EXERCISE DETAILS | Write out the records below from the first line through the line containing "mb = MB(); mb.prism([uvp(800", leaving out any pictures.

(Dataset rows)
----------------------------------------

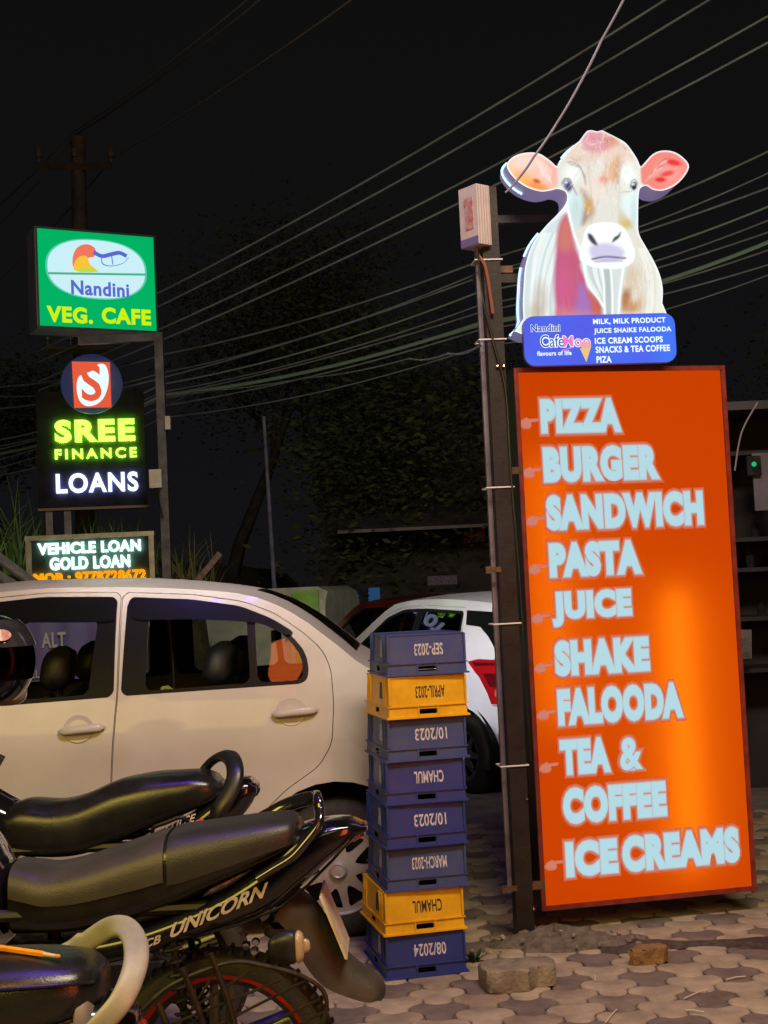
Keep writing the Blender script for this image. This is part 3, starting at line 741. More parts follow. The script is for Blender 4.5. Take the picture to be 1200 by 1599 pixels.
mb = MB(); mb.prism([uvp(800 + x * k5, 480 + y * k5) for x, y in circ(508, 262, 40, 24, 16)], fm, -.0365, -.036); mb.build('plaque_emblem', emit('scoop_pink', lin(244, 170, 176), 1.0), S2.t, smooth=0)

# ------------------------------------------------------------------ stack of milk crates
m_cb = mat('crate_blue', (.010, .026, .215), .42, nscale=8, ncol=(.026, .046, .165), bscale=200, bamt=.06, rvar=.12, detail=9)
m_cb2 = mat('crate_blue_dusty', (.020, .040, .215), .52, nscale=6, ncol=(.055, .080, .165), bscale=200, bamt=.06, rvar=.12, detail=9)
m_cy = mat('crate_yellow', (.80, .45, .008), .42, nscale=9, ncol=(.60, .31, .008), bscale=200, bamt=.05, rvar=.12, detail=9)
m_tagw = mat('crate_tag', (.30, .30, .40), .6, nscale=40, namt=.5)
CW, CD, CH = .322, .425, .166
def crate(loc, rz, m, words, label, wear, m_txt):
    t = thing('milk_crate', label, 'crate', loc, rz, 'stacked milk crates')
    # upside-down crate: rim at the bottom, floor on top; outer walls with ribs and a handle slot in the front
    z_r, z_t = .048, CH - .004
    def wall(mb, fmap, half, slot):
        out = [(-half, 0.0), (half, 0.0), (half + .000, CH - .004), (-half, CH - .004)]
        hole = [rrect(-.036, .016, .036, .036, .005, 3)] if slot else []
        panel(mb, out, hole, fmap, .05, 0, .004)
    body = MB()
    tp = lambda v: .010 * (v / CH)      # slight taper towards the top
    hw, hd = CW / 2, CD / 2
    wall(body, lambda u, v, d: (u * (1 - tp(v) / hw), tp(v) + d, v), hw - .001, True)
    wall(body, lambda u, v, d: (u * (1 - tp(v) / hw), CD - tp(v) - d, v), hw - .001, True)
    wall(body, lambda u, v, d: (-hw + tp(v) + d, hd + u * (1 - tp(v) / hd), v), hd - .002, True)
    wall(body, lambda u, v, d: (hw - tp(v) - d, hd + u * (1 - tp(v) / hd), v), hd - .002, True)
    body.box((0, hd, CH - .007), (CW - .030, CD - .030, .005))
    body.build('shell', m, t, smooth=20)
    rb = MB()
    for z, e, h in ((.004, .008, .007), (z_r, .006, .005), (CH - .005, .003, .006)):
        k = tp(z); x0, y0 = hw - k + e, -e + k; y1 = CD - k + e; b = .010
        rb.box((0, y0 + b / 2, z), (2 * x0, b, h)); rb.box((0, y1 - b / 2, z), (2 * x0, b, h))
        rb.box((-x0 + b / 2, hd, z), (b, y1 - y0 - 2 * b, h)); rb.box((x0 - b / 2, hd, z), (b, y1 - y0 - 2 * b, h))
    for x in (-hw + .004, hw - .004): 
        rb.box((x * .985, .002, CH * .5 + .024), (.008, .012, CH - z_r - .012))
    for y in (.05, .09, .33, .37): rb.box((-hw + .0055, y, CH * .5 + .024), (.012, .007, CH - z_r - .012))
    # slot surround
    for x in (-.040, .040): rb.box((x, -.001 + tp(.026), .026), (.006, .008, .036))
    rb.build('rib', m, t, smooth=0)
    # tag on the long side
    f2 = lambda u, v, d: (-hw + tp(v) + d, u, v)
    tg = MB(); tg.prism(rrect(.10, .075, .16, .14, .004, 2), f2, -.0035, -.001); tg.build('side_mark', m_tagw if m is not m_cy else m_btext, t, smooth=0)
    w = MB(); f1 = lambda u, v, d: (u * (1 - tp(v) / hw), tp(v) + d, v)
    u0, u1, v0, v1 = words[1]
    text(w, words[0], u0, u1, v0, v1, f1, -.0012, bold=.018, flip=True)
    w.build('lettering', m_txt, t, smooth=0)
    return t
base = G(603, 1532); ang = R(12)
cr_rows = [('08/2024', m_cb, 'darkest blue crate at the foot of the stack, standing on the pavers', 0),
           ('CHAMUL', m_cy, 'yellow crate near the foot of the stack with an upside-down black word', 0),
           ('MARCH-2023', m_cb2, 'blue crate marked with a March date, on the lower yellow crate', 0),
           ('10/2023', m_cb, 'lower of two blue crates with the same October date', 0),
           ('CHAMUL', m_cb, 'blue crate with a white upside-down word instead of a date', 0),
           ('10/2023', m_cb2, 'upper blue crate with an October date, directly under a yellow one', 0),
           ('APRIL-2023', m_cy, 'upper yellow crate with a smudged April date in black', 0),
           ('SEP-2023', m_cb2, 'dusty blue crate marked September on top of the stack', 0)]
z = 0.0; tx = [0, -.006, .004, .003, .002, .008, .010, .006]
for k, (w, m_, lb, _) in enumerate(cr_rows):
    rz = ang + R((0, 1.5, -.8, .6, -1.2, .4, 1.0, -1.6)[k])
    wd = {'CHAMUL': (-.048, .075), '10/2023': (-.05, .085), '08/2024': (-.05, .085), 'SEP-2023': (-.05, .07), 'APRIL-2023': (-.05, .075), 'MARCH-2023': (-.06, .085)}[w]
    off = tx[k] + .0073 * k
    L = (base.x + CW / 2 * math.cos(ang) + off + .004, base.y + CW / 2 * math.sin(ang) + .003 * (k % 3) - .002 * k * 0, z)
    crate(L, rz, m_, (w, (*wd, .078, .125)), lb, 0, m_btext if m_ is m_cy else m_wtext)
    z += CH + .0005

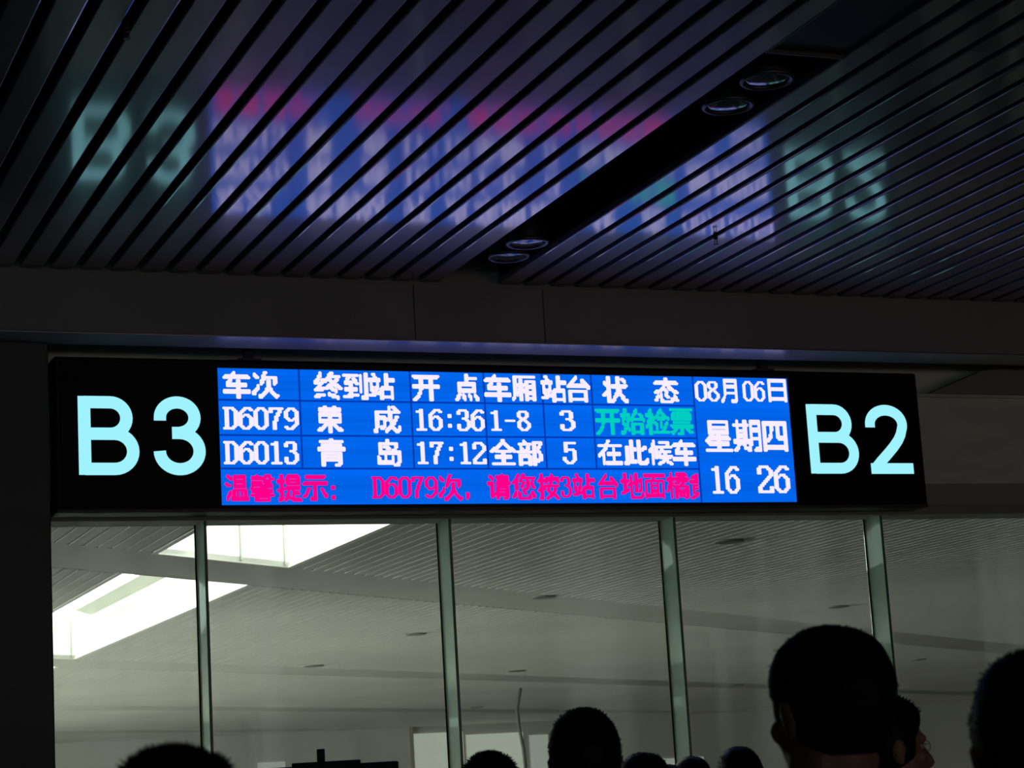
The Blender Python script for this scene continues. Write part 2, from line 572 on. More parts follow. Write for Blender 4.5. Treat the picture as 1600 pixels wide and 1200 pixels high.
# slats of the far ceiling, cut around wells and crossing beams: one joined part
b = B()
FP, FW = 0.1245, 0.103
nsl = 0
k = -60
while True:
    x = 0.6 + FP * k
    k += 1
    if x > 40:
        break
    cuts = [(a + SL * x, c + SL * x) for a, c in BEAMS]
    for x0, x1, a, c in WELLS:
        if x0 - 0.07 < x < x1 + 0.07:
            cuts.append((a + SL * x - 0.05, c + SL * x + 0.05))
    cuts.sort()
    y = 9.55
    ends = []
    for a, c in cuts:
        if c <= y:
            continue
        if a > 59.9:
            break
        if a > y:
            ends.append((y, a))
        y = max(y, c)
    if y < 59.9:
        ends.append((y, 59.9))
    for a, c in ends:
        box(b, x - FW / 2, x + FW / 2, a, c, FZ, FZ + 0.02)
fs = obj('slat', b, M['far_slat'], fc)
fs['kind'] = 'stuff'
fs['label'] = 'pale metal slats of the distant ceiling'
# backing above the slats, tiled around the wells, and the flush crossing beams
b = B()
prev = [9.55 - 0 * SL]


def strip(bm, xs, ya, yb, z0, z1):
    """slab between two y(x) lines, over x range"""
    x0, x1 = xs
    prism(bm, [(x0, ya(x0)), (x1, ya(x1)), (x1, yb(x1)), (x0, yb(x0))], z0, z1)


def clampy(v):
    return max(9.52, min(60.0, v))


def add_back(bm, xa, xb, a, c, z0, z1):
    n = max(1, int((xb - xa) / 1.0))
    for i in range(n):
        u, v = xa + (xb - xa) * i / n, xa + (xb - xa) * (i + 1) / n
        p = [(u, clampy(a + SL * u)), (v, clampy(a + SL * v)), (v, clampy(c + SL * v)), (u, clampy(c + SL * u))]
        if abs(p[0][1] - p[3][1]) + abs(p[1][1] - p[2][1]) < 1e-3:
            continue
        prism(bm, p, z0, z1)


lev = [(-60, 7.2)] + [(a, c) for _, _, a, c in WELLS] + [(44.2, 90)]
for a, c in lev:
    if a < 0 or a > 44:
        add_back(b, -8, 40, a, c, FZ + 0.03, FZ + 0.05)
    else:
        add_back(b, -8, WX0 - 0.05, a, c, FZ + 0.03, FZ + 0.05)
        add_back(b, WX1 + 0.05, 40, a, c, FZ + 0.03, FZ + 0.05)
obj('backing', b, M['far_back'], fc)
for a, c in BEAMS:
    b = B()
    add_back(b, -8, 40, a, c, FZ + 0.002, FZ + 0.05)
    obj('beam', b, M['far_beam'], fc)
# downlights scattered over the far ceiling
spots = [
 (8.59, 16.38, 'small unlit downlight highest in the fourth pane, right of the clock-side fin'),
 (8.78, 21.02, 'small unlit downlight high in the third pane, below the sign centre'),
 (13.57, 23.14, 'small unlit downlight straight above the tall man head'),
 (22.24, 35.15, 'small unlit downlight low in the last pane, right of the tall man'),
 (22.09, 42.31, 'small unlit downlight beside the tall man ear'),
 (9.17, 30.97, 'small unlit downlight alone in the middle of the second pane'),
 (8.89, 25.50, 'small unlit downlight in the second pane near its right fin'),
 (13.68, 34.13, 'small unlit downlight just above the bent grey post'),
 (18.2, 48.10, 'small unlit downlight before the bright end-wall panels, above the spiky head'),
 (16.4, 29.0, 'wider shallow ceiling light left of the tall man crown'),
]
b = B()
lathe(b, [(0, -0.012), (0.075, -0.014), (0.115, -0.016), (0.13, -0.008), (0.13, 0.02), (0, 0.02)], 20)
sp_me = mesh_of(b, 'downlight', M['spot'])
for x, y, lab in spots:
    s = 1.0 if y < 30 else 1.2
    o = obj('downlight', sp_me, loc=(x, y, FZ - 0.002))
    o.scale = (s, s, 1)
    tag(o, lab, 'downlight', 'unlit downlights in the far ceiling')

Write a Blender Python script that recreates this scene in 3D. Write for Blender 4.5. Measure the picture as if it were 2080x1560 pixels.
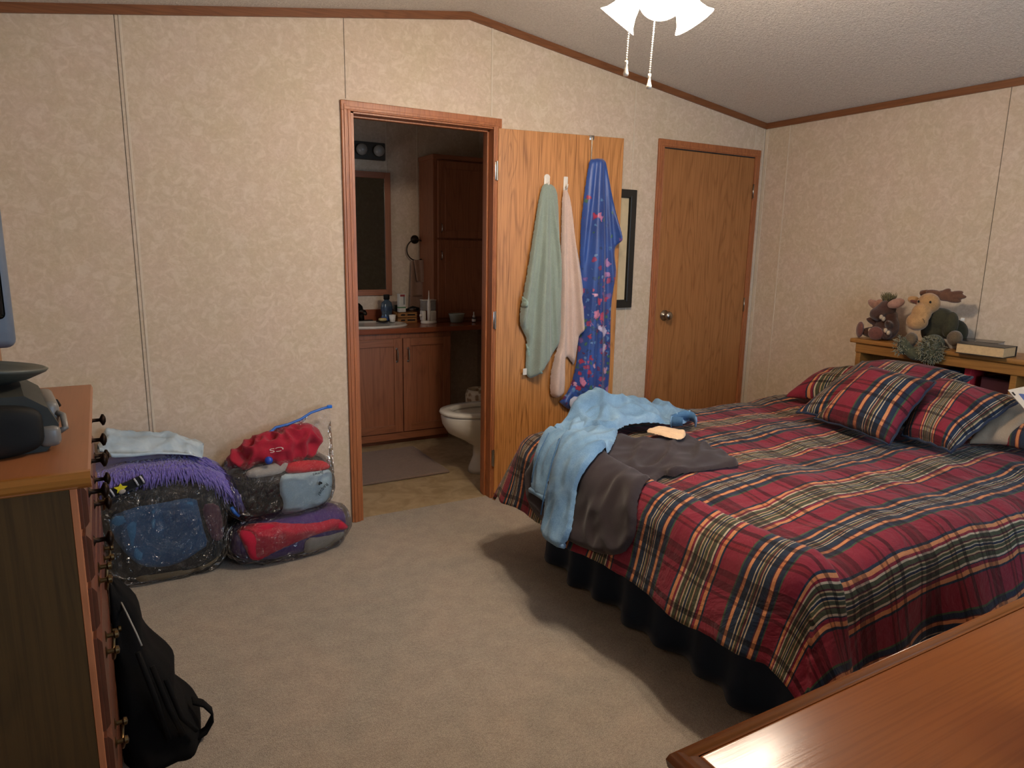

----------------------------------------

WRITTEN RESPONSE |
Keep writing the Blender script for this image. This is part 3, starting at line 741. More parts follow. The script is for Blender 4.5. Take the picture to be 1200 by 1599 pixels.
mb = MB(); mb.prism([uvp(800 + x * k5, 480 + y * k5) for x, y in circ(508, 262, 40, 24, 16)], fm, -.0365, -.036); mb.build('plaque_emblem', emit('scoop_pink', lin(244, 170, 176), 1.0), S2.t, smooth=0)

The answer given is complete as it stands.